* _YOUR INSTRUCTIONS_
Pull out the lines running from the one with "Generate a Blender" to the one with "COL = SC.collection", inclusive, word for word. Drop any picture.

***** DATA FOR THE TASK *****

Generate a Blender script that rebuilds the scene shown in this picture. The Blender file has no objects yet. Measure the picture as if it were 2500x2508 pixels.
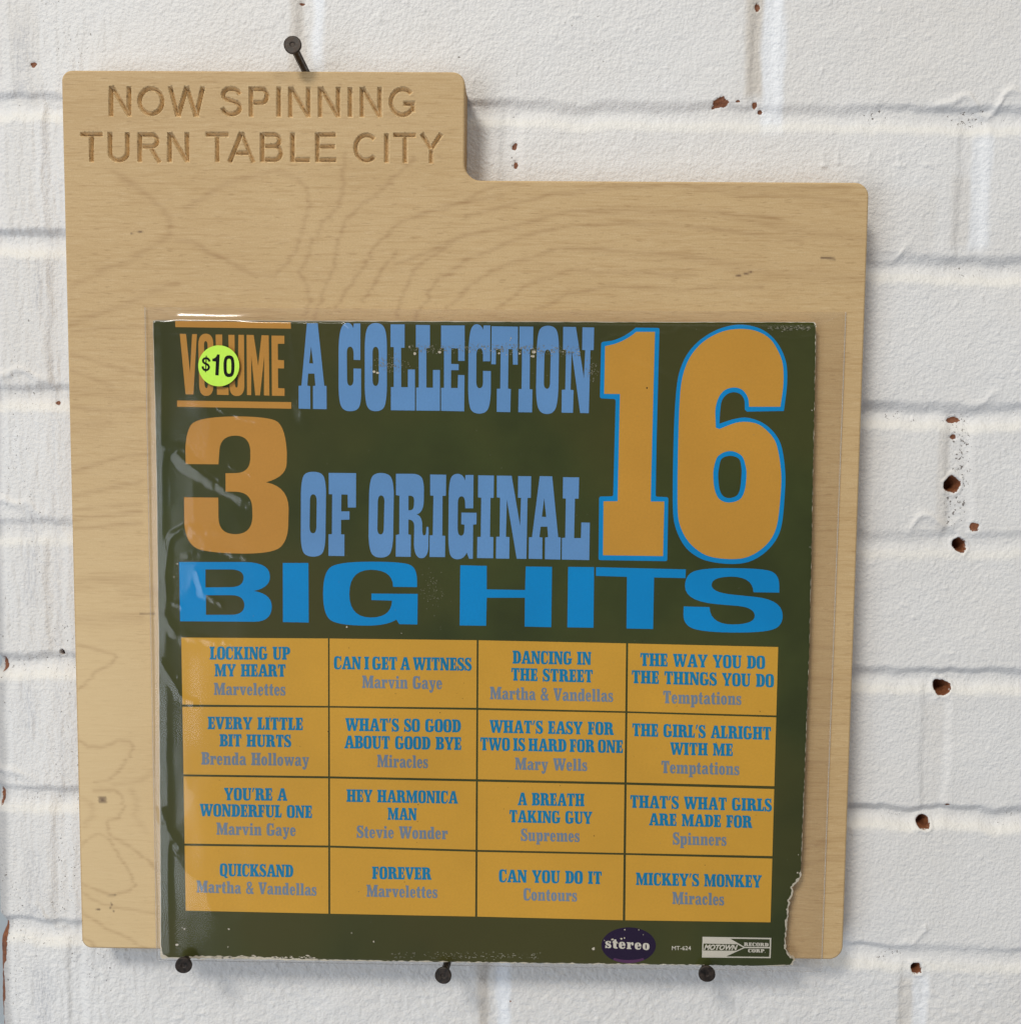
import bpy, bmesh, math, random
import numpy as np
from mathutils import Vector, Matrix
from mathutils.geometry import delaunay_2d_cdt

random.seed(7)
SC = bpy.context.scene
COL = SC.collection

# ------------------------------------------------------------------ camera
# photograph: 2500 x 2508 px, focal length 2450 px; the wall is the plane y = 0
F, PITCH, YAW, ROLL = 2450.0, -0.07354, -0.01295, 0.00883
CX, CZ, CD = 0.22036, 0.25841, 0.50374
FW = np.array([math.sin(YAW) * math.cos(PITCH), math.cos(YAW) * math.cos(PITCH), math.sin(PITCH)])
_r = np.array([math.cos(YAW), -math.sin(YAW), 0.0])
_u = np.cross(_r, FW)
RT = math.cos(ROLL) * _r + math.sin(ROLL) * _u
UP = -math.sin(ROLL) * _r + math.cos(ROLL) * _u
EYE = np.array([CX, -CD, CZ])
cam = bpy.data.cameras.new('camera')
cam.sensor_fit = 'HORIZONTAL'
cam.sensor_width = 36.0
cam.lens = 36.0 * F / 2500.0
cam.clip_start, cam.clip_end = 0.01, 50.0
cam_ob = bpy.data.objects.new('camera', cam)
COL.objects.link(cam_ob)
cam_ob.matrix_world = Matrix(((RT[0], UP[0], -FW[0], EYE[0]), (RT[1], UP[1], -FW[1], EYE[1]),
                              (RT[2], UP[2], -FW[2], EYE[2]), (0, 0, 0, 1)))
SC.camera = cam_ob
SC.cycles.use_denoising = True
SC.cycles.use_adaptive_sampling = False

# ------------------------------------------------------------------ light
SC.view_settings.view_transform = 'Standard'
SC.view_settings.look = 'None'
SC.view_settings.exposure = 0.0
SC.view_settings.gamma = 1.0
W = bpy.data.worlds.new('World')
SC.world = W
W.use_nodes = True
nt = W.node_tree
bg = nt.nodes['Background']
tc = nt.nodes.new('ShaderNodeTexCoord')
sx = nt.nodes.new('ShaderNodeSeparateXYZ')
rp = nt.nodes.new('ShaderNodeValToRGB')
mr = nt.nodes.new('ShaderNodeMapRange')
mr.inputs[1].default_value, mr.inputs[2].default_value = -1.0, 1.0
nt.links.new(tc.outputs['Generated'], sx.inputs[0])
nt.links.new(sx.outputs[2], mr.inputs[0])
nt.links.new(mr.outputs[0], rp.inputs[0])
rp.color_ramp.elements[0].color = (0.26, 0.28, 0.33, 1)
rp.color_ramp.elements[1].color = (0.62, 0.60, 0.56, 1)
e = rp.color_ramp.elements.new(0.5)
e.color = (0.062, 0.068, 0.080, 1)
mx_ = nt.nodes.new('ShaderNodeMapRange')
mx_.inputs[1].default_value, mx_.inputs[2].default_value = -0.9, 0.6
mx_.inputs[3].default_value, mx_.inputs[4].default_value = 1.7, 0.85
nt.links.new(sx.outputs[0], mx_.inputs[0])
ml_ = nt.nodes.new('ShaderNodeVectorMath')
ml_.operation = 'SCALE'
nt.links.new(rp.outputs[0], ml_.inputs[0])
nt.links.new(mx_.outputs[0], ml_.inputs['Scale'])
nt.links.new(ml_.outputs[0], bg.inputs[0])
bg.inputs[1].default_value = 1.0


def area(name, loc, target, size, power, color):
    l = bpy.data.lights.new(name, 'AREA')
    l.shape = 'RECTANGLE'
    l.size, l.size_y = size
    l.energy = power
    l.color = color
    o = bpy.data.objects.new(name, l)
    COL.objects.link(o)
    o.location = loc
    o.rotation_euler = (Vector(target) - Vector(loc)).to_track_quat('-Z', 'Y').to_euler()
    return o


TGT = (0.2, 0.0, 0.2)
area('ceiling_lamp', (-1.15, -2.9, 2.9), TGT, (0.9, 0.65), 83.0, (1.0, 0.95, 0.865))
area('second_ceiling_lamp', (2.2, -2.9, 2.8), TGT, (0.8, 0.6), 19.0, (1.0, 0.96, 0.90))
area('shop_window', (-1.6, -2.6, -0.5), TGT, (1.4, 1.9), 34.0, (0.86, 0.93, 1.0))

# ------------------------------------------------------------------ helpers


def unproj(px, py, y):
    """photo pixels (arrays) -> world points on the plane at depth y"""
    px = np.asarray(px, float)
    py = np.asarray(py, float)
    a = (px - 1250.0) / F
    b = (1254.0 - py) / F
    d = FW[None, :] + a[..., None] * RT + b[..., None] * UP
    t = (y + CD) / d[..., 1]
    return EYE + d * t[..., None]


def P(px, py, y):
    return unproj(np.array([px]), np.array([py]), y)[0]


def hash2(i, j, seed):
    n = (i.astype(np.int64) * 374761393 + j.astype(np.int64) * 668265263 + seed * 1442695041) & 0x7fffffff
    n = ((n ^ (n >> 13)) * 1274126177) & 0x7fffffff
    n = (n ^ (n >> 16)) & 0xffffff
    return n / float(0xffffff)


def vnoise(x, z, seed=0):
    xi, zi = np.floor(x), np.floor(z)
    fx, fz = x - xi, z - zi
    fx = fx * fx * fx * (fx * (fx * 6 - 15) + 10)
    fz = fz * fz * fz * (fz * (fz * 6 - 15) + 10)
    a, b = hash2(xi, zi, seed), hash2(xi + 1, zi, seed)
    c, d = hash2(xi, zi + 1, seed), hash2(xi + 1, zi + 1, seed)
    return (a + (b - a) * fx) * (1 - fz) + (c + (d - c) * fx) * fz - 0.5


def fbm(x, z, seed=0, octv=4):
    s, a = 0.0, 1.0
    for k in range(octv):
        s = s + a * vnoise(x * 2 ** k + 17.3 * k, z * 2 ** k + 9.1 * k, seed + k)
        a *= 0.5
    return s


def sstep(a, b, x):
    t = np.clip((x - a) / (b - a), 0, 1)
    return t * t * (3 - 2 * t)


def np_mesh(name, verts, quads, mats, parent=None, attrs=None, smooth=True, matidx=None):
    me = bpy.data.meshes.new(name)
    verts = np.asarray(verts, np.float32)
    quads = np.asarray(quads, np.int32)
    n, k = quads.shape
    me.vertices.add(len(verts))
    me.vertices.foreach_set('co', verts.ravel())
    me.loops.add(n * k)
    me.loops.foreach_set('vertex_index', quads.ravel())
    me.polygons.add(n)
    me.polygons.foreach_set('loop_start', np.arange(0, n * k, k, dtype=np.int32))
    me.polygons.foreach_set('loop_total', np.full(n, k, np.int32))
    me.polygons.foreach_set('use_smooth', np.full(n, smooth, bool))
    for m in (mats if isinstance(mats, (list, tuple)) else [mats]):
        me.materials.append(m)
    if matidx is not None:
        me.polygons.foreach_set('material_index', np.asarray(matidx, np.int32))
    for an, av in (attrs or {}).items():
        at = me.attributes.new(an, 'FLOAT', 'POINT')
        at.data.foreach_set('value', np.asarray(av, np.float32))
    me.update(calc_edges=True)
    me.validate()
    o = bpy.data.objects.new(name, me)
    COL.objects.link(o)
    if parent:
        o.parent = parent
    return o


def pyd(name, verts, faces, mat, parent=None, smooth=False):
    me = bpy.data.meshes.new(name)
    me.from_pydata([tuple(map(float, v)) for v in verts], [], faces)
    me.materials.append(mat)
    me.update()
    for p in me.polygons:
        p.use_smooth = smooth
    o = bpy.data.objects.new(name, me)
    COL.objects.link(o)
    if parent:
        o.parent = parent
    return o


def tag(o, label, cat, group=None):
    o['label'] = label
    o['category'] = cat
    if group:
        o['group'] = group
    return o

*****
***** DATA FOR THE TASK *****

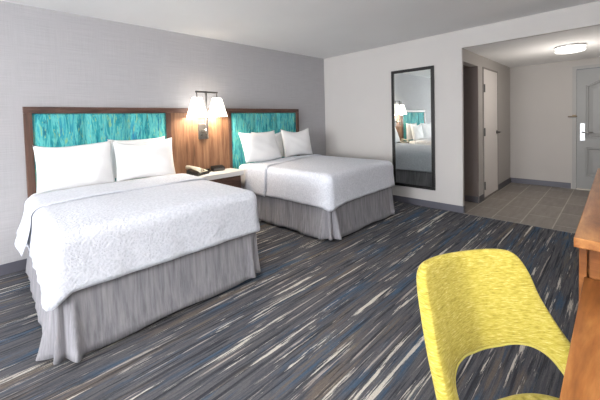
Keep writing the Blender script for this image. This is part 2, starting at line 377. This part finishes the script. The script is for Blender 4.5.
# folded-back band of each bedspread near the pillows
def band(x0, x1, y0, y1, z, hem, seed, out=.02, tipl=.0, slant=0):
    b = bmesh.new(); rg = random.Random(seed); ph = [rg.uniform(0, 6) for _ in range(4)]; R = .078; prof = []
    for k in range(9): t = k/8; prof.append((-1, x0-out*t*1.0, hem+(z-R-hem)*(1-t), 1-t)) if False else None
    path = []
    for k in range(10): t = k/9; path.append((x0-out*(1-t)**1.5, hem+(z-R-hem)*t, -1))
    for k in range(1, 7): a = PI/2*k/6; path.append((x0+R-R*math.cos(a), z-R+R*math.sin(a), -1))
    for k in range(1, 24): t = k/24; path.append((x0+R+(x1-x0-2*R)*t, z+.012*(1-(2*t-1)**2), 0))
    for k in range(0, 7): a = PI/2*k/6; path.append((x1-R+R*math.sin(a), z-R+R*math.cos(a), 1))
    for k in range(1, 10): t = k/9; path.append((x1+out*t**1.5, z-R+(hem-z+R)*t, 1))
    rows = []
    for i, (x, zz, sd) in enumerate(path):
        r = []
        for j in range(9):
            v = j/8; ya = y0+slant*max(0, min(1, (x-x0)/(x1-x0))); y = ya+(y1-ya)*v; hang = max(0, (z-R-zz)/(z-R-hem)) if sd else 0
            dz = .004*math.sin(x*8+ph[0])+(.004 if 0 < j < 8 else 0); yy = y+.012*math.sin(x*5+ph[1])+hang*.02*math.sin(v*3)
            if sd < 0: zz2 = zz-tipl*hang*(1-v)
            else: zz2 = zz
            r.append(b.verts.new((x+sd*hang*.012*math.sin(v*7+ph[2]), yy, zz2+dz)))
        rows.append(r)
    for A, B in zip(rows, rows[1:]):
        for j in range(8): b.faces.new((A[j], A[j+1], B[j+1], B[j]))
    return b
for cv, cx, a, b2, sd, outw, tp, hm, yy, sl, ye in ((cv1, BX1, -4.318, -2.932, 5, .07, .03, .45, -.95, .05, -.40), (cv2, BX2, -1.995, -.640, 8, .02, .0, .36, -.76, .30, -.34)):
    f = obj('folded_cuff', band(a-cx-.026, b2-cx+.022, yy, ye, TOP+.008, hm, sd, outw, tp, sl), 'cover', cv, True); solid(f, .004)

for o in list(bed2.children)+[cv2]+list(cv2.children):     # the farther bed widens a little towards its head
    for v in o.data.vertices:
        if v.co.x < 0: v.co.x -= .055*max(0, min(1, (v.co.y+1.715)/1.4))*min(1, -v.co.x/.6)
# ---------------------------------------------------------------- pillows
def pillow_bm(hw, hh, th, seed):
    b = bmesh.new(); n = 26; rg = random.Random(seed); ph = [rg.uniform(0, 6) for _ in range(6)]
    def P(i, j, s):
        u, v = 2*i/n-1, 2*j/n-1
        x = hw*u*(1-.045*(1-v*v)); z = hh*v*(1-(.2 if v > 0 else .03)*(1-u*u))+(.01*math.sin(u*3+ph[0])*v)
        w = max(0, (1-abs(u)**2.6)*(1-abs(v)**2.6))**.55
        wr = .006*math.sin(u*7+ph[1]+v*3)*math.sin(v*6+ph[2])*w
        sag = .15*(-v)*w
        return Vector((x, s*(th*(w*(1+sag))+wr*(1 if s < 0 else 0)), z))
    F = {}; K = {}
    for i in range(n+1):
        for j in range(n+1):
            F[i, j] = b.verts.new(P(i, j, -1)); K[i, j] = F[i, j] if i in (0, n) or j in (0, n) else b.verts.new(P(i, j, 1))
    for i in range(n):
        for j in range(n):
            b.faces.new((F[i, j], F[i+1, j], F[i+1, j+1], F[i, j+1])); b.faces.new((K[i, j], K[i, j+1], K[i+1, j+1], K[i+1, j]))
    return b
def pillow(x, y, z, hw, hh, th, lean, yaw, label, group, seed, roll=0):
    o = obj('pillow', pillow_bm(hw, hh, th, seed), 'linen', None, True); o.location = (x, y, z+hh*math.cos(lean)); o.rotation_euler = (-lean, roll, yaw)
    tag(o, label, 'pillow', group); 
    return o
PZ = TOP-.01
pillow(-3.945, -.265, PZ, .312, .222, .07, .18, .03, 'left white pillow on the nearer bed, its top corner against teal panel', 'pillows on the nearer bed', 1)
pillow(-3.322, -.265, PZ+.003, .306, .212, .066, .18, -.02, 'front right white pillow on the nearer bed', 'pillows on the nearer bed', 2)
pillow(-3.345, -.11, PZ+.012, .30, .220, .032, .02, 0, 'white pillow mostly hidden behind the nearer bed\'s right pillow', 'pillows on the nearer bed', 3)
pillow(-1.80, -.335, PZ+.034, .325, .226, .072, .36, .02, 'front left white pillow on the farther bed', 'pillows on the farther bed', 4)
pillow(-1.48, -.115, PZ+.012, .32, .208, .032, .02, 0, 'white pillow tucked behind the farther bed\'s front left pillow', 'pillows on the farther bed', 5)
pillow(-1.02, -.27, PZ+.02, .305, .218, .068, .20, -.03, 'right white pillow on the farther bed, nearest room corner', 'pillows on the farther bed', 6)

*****
***** DATA FOR THE TASK *****

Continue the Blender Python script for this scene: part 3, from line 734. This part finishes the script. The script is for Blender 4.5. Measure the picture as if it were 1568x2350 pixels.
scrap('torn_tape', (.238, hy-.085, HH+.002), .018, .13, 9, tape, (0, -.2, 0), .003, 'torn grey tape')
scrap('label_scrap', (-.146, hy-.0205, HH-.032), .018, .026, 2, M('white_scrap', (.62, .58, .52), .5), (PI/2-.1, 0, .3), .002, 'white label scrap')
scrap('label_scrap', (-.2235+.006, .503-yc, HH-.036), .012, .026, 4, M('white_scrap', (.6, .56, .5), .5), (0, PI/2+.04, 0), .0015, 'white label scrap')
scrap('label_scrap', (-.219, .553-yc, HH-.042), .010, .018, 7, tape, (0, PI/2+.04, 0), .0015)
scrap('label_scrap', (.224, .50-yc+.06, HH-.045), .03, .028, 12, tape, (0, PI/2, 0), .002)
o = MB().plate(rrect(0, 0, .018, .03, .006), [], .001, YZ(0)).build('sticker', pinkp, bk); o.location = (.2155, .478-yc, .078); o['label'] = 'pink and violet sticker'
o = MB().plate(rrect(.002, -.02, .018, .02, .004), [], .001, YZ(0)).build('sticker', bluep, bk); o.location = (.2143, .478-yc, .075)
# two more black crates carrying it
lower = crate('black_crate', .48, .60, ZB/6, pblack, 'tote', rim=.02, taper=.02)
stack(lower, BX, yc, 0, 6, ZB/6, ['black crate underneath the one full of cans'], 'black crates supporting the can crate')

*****

* _EXERCISE SOLUTION_
Generate a Blender script that rebuilds the scene shown in this picture. The Blender file has no objects yet. Measure the picture as if it were 2500x2508 pixels.
import bpy, bmesh, math, random
import numpy as np
from mathutils import Vector, Matrix
from mathutils.geometry import delaunay_2d_cdt

random.seed(7)
SC = bpy.context.scene
COL = SC.collection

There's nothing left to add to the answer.